Many middle managers end up hoarding staff to make themselves look all-important just like how Soviet factory workers did in the past. Most executives tend to flex their overstretched accomplishments on LinkedIn pages just like how propaganda was spread over the Pravda in the past.
As much as the Soviet Union was obsessed with having people work all the time even on meaningless jobs and impossible tasks, we are facing the same thing in our modern workspaces as we’re required to work overtime even on holidays while expecting the same compensation or often big pay cuts Often, work-life balance is thrown out of the skyscraper window.
The global market is not entirely free as there are a lot of laws that regulate everything and the by-product of all these things is the bureaucracy that slows down every activity.
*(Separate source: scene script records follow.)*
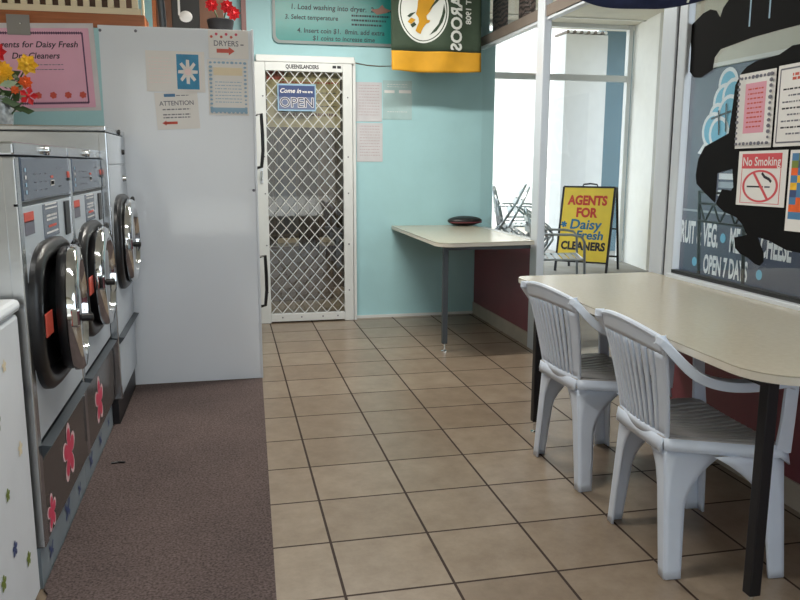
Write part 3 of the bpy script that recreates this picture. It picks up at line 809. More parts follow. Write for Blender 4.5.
# ------------------------------------------------------------------ back wall items
def d_sign(b, w, h, z):
    b.rect(-w/2+.02, -h/2+.02, w/2-.02, h/2-.02, z, M_SIGNTEAL)
rs = thing('instruction_board', 'large teal board of dryer instructions above the security door', 'sign', (.65, 2.748, 2.145), R_BACK)
w_, h_ = 1.14, .52
def rrect(x0, y0, x1, y1, r, n=6):
    out = []
    for cx, cy, a0 in ((x1-r, y0+r, -PI/2), (x1-r, y1-r, 0), (x0+r, y1-r, PI/2), (x0+r, y0+r, PI)):
        for k in range(n+1):
            a = a0+PI/2*k/n; out.append((cx+r*math.cos(a), cy+r*math.sin(a)))
    return out
b = MB().prism(rrect(-w_/2, 0, w_/2, h_, .05), .0, .014, M_SIGNTEAL)
b.build('board', rs)
b = MB()
o_ = rrect(-w_/2, 0, w_/2, h_, .05); i_ = rrect(-w_/2+.022, .022, w_/2-.022, h_-.022, .04)
n = len(o_)
b.add([(x, y, .016) for x, y in o_]+[(x, y, .016) for x, y in i_], [(k, (k+1) % n, n+(k+1) % n, n+k) for k in range(n)], mat('sign_border_grey', (112, 122, 122), .4, .2))
b.build('border', rs)
b = MB(); DT = mat('sign_text_dark', (14, 52, 58), .5)
X_ = lambda x: x-.65; Z_ = lambda z: z-2.145
b.text('1. Load washing into dryer.  2. Close door', X_(.67), Z_(2.412), .0155, .054, DT, sx=.98, bold=.0008, shear=.1)
b.text('3. Select temperature', X_(.172), Z_(2.338), .0155, .048, DT, 'LEFT', sx=.96, bold=.0008, shear=.1)
for k in range(3): lines(b, X_(.68), X_(.98-.03*k), [Z_(2.366-.033*k)], .014, .0155, DT)
b.text('4. Insert coin $1.  8min. add extra', X_(.60), Z_(2.243), .0155, .050, DT, sx=.98, bold=.0008, shear=.1)
b.text('$1 coins to increase time', X_(.62), Z_(2.190), .0155, .048, DT, sx=.98, bold=.0008, shear=.1)
b.build('lettering', rs)
b = MB().flat([(.18, .27), (.23, .235), (.30, .25), (.34, .27), (.29, .285), (.27, .31), (.24, .28)], .0165, mat('sign_smudge', (140, 104, 92), .5))
b.build('worn_patch', rs)

def d_open(b, w, h, z):
    b.rect(-w*.47, -h*.44, w*.47, h*.44, z, mat('open_blue', (52, 70, 116), .35))
    b.rect(-w*.47, -h*.44, w*.47, h*.02, z+.0004, mat('open_slate', (100, 112, 142), .35))
    b.text('Come in', -w*.17, h*.24, z+.0008, .046, M_PAPER, shear=.3, bold=.001); b.text('we are', w*.28, h*.22, z+.0008, .028, M_PAPER, bold=.001)
    b.text('OPEN', 0, -h*.20, z+.0008, .100, M_PAPER, sx=1.0, bold=.0035); b.text('OPEN', 0, -h*.20, z+.0013, .100, mat('open_deep', (44, 54, 84), .4), sx=1.0, bold=-.0005)
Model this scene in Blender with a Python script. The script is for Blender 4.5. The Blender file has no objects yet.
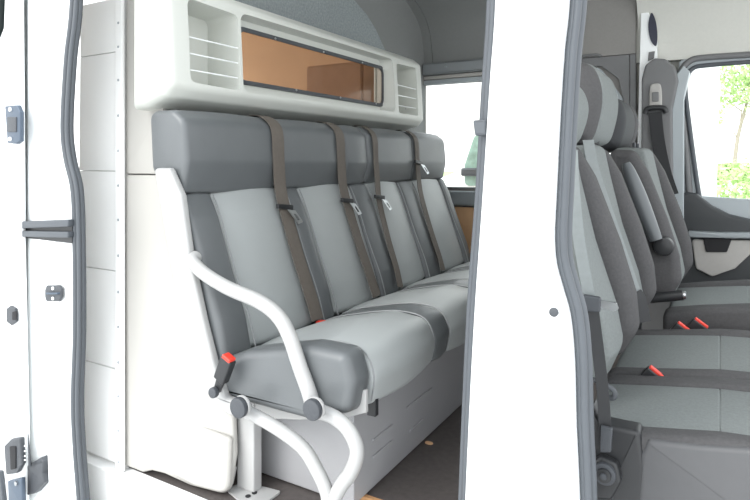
import bpy, bmesh, math, random
from mathutils import Vector, Matrix
from mathutils.geometry import tessellate_polygon
random.seed(7)
PI = math.pi
C = bpy.context.scene.collection
# ------------------------------------------------------------------ camera model (28 mm lens, looking 30.6 deg left of across-the-van)
FP = 583.0; YAW = math.atan(345/583); EYE = .8
cc, ss = math.cos(YAW), math.sin(YAW)
def _ray(px, py):
    u = (px-375)/FP; v = -(py-162)/FP
    return Vector((u*cc-ss, cc+u*ss, v))
def atY(px, py, Y): r = _ray(px, py); t = Y/r.y; return Vector((r.x*t, Y, EYE+r.z*t))
def atX(px, py, X): r = _ray(px, py); t = X/r.x; return Vector((X, r.y*t, EYE+r.z*t))
def atZ(px, py, Z): r = _ray(px, py); t = (Z-EYE)/r.z; return (r.x*t, r.y*t)
def xz(px, py, Y): p = atY(px, py, Y); return (p.x, p.z)
def yz(px, py, X): p = atX(px, py, X); return (p.y, p.z)
# ------------------------------------------------------------------ materials
def mat(name, col, rough=.5, metal=0., spec=.5, noise=0., nscale=30., bump=0., bscale=200., coat=0.):
    m = bpy.data.materials.new(name); m.use_nodes = True
    nt = m.node_tree; b = nt.nodes['Principled BSDF']
    b.inputs['Base Color'].default_value = (*col, 1); b.inputs['Roughness'].default_value = rough
    b.inputs['Metallic'].default_value = metal; b.inputs['Specular IOR Level'].default_value = spec
    b.inputs['Coat Weight'].default_value = coat
    tc = nt.nodes.new('ShaderNodeTexCoord')
    if noise:
        n = nt.nodes.new('ShaderNodeTexNoise'); n.inputs['Scale'].default_value = nscale; n.inputs['Detail'].default_value = 5
        nt.links.new(tc.outputs['Object'], n.inputs['Vector'])
        mx = nt.nodes.new('ShaderNodeMix'); mx.data_type = 'RGBA'
        mx.inputs['A'].default_value = (*[max(0, c*(1-noise)) for c in col], 1)
        mx.inputs['B'].default_value = (*[min(1, c*(1+noise)) for c in col], 1)
        nt.links.new(n.outputs['Fac'], mx.inputs['Factor']); nt.links.new(mx.outputs['Result'], b.inputs['Base Color'])
    if bump:
        n2 = nt.nodes.new('ShaderNodeTexNoise'); n2.inputs['Scale'].default_value = bscale; n2.inputs['Detail'].default_value = 3
        nt.links.new(tc.outputs['Object'], n2.inputs['Vector'])
        bp = nt.nodes.new('ShaderNodeBump'); bp.inputs['Strength'].default_value = bump; bp.inputs['Distance'].default_value = .004
        nt.links.new(n2.outputs['Fac'], bp.inputs['Height']); nt.links.new(bp.outputs['Normal'], b.inputs['Normal'])
    return m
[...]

I’m not saying that this is bad for everyone, there are policies that are important and necessary. Yet big companies take advantage of the whole system for their benefit that’s why we have lobbyists and corporate lawyers with some wanting to make the world a better place while some making rich executives and oligarchs even richer than ever.
This has led to the creation of legislation that made it such that running a successful business would necessitate the creation of ‘b#llsh!t jobs’ like a team of accountants and lawyers to help them navigate the bureaucracy and skirt the laws designed to protect the people.
What’s the Solution?
Will you embrace the idea of cutting down on work hours because the work is ‘b#llsh!t’?
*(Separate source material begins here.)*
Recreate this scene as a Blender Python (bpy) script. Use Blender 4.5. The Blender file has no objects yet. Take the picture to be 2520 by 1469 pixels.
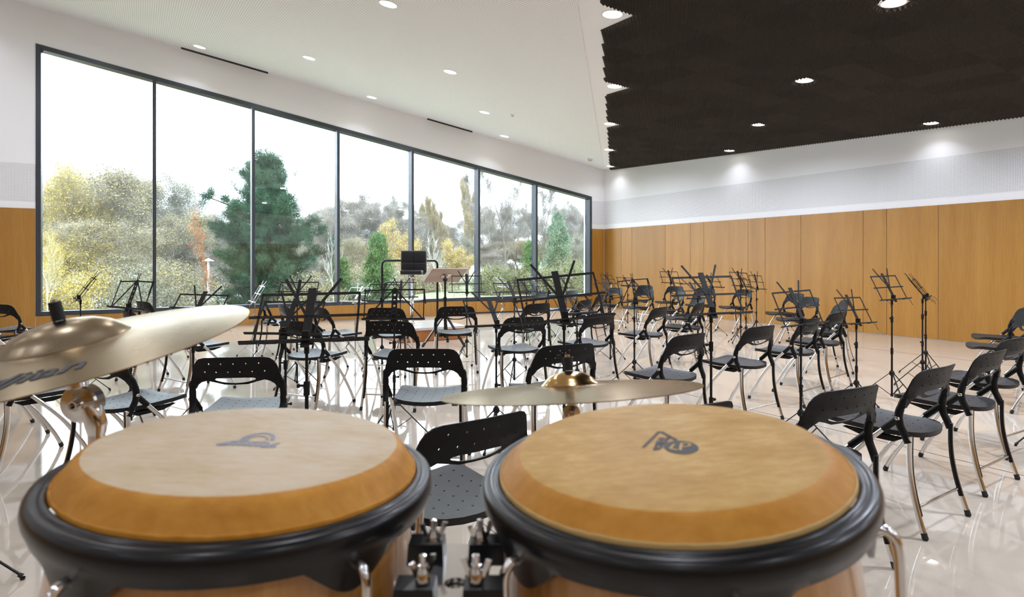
import bpy, bmesh, math, random
import numpy as np
from mathutils import Vector, Matrix
from mathutils.geometry import delaunay_2d_cdt
random.seed(7); rng = np.random.default_rng(7)
PI = math.pi
S = bpy.context.scene
COL = S.collection

# ------------------------------------------------------------------ camera, sky, exposure
EYE = 1.30
cd = bpy.data.cameras.new('camera'); cam = bpy.data.objects.new('camera', cd); COL.objects.link(cam)
cam.location = (0, 0, EYE); cam.rotation_euler = (PI/2, 0, 0)
cd.sensor_width = 36; cd.lens = 1508/2520*36
cd.shift_y = -88.5/2520
cd.clip_start = .02; cd.clip_end = 400
cd.dof.use_dof = True; cd.dof.focus_distance = 4.2; cd.dof.aperture_fstop = 7.5
S.camera = cam
S.view_settings.view_transform = 'Standard'; S.view_settings.look = 'None'
S.view_settings.gamma = 1; S.view_settings.use_curve_mapping = False
S.view_settings.exposure = 0.30
w = bpy.data.worlds.new('overcast_sky'); S.world = w; w.use_nodes = True
wn = w.node_tree.nodes; wl = w.node_tree.links
bg = wn['Background']; bg.inputs[0].default_value = (.79, .90, 1.02, 1); bg.inputs[1].default_value = 5.6
S.cycles.use_denoising = True
S.cycles.max_bounces = 8; S.cycles.diffuse_bounces = 4; S.cycles.glossy_bounces = 4
S.cycles.transmission_bounces = 4; S.cycles.transparent_max_bounces = 12
S.cycles.caustics_reflective = False; S.cycles.caustics_refractive = False
LAMP_W = 24.0
LAMP_COL = (.90, .96, 1.10)

# ------------------------------------------------------------------ helpers
CORNER = Vector((2.66, 17.66, 0)); D1 = Vector((.856, .517, 0)); D2 = Vector((-.517, .856, 0))
D1.normalize(); D2.normalize()
def W(u, v, z=0):
    """room point: u metres from the far corner along the window wall, v along the timber wall"""
    p = CORNER - D1*u - D2*v
    return Vector((p.x, p.y, z))
ROT_W = math.atan2(-D1.y, -D1.x)
def zA(u, v): return 3.96+.146*u-.127*v
def zB(u, v): return 3.97+.052*u-.045*v

class MB:
    def __init__(s): s.v = []; s.f = []; s.sm = []
    def add(s, vs, fs, smooth=False):
        n = len(s.v); s.v += [tuple(p) for p in vs]; s.f += [tuple(i+n for i in f) for f in fs]; s.sm += [smooth]*len(fs)
        return s
    def hexa(s, p):  # 8 corners: bottom 4 ccw, top 4 ccw
        return s.add(p, [(3,2,1,0),(4,5,6,7),(0,1,5,4),(1,2,6,5),(2,3,7,6),(3,0,4,7)])
    def box(s, c, d, M=None):
        x, y, z = [k/2 for k in d]
        p = [Vector(q) for q in ((-x,-y,-z),(x,-y,-z),(x,y,-z),(-x,y,-z),(-x,-y,z),(x,-y,z),(x,y,z),(-x,y,z))]
        if M is not None: p = [M @ q for q in p]
        return s.hexa([q+Vector(c) for q in p])
    def bar(s, a, b, wd, th, up=(0,0,1)):
        a = Vector(a); b = Vector(b); t = (b-a).normalized(); n = Vector(up); n = (n-t*n.dot(t))
        if n.length < 1e-4: n = Vector((1,0,0))-t*t.x
        n.normalize(); q = t.cross(n)
        o = [q*(sx*wd/2)+n*(sy*th/2) for sx, sy in ((-1,-1),(1,-1),(1,1),(-1,1))]
        return s.hexa([a+k for k in o]+[b+k for k in o])
    def tube(s, pts, r, n=8, cap=True):
        pts = [Vector(p) for p in pts]; m = len(pts)
        rr = r if isinstance(r, (list, tuple)) else [r]*m
        vs = []; ref = None
        for i, p in enumerate(pts):
            t = (pts[min(i+1, m-1)]-pts[max(i-1, 0)]).normalized()
            if ref is None:
                ref = Vector((0,0,1)) if abs(t.z) < .9 else Vector((1,0,0))
            a = (ref-t*ref.dot(t)).normalized(); ref = a; b = t.cross(a)
            for k in range(n):
                g = 2*PI*k/n; vs.append(p+(a*math.cos(g)+b*math.sin(g))*rr[i])
        fs = [(i*n+k, i*n+(k+1) % n, (i+1)*n+(k+1) % n, (i+1)*n+k) for i in range(m-1) for k in range(n)]
        s.add(vs, fs, True)
        if cap:
            s.add(vs[:n], [tuple(range(n-1, -1, -1))]); s.add(vs[-n:], [tuple(range(n))])
        return s
    def lathe(s, prof, n=32, M=None, smooth=True):
        vs = []; m = len(prof)
        for r, z in prof:
            for k in range(n):
                g = 2*PI*k/n; vs.append(Vector((r*math.cos(g), r*math.sin(g), z)))
        if M is not None: vs = [M @ q for q in vs]
        return s.add(vs, [(i*n+k, i*n+(k+1) % n, (i+1)*n+(k+1) % n, (i+1)*n+k) for i in range(m-1) for k in range(n)], smooth)
    def mesh(s, name, sharp=52):
        me = bpy.data.meshes.new(name); me.from_pydata(s.v, [], s.f); me.update()
        if any(s.sm):
            me.polygons.foreach_set('use_smooth', s.sm)
            try: me.set_sharp_from_angle(angle=math.radians(sharp))
            except Exception: pass
        return me
def plate(outline, holes=(), th=.01, grid=None, warp=None, thick_dir=(0,0,-1), tf_=None):
    """flat plate with real holes, triangulated, then bent by warp(x, y) -> point and normal offset"""
    pts = []; edges = []
    def loop(l):
        n = len(pts); pts.extend(Vector((p[0], p[1])) for p in l)
        edges.extend((n+i, n+(i+1) % len(l)) for i in range(len(l)))
    loop(outline)
    for h in holes: loop(h)
    def inside(p, poly):
        c = False; j = len(poly)-1
        for i in range(len(poly)):
            a, b = poly[i], poly[j]
            if (a[1] > p[1]) != (b[1] > p[1]) and p[0] < (b[0]-a[0])*(p[1]-a[1])/(b[1]-a[1])+a[0]: c = not c
            j = i
        return c
    if grid:
        xs = [p[0] for p in outline]; ys = [p[1] for p in outline]
        x = min(xs)+grid/2
        while x < max(xs):
            y = min(ys)+grid/2
            while y < max(ys):
                if inside((x, y), outline) and not any(inside((x, y), h) for h in holes): pts.append(Vector((x, y)))
                y += grid
            x += grid
    vo, eo, fo, *_ = delaunay_2d_cdt(pts, edges, [], 0, 1e-6)
    tris = []
    for f in fo:
        c = sum((vo[i] for i in f), Vector((0, 0)))/len(f)
        if inside(c, outline) and not any(inside(c, h) for h in holes): tris.append(tuple(f))
    wv = warp or (lambda x, y: Vector((x, y, 0)))
    top = [wv(p[0], p[1]) for p in vo]; td = Vector(thick_dir)*th
    bot = [p+(td*tf_(q[0], q[1]) if tf_ else td) for p, q in zip(top, vo)]; n = len(top)
    cnt = {}
    for t in tris:
        for i in range(len(t)): 
            k = (t[i], t[(i+1) % len(t)]); cnt[k] = 1
    side = [k for k in cnt if (k[1], k[0]) not in cnt]
    m = MB()
    m.add(top, tris, True); m.add(bot, [tuple(reversed(t)) for t in tris], True)
    m.add(top+bot, [(b, a, a+n, b+n) for a, b in side])
    return m
def ngon(x, y, r, n=6): return [(x+r*math.cos(2*PI*k/n), y+r*math.sin(2*PI*k/n)) for k in range(n)]
def link(name, data, parent=None, loc=None):
    o = bpy.data.objects.new(name, data); COL.objects.link(o)
    if parent is not None: o.parent = parent
    if loc is not None: o.location = loc
    return o
def obj(name, mb, mat, parent=None, kind=None):
    me = mb.mesh(name) if isinstance(mb, MB) else mb
    if mat is not None and len(me.materials) == 0: me.materials.append(mat)
    o = link(name, me, parent)
    if kind: o['kind'] = kind
    return o
def tag(o, label, cat, group=None, kind=None):
    o['label'] = label; o['category'] = cat
    if group: o['group'] = group
    if kind: o['kind'] = kind
    return o
def thing(name, label, cat, loc=(0,0,0), rz=0, group=None):
    o = link(name, None); o.location = loc; o.rotation_euler = (0, 0, rz); o.empty_display_size = .1
    return tag(o, label, cat, group)
def struct(name, mb, mat, parent=None): return obj(name, mb, mat, parent, None if parent else 'structure')
KIDS = {}
def kids(o):
    return [c for c in COL.objects if c.parent == o]
def copy_tree(src, tree=None):
    """copy a thing with its parts and their sub-parts, sharing meshes"""
    r = src.copy(); COL.objects.link(r)
    for c, subs in tree:
        cc = c.copy(); COL.objects.link(cc); cc.parent = r
        for g in subs:
            gg = g.copy(); COL.objects.link(gg); gg.parent = cc
    return r
def get_tree(src): return [(c, kids(c)) for c in kids(src)]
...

The thing is that every single job has a level of ‘b#llsh!t’ woven into the daily duties because if all jobs were easy then we won’t be doing anything productive at all. If you’re really overwhelmed with a lot of these types of tasks then you may want to keep with it for now or perhaps try to get a side hustle when you’re off.
Sometimes the most boring and dead-end jobs can be better than the dream jobs you always wanted. When that dream wears off then you end up falling to the ‘b#llsh!t jobs’ you dread. Otherwise, you will end up with a great majority of people resigning and moving towards a slow-paced lifestyle.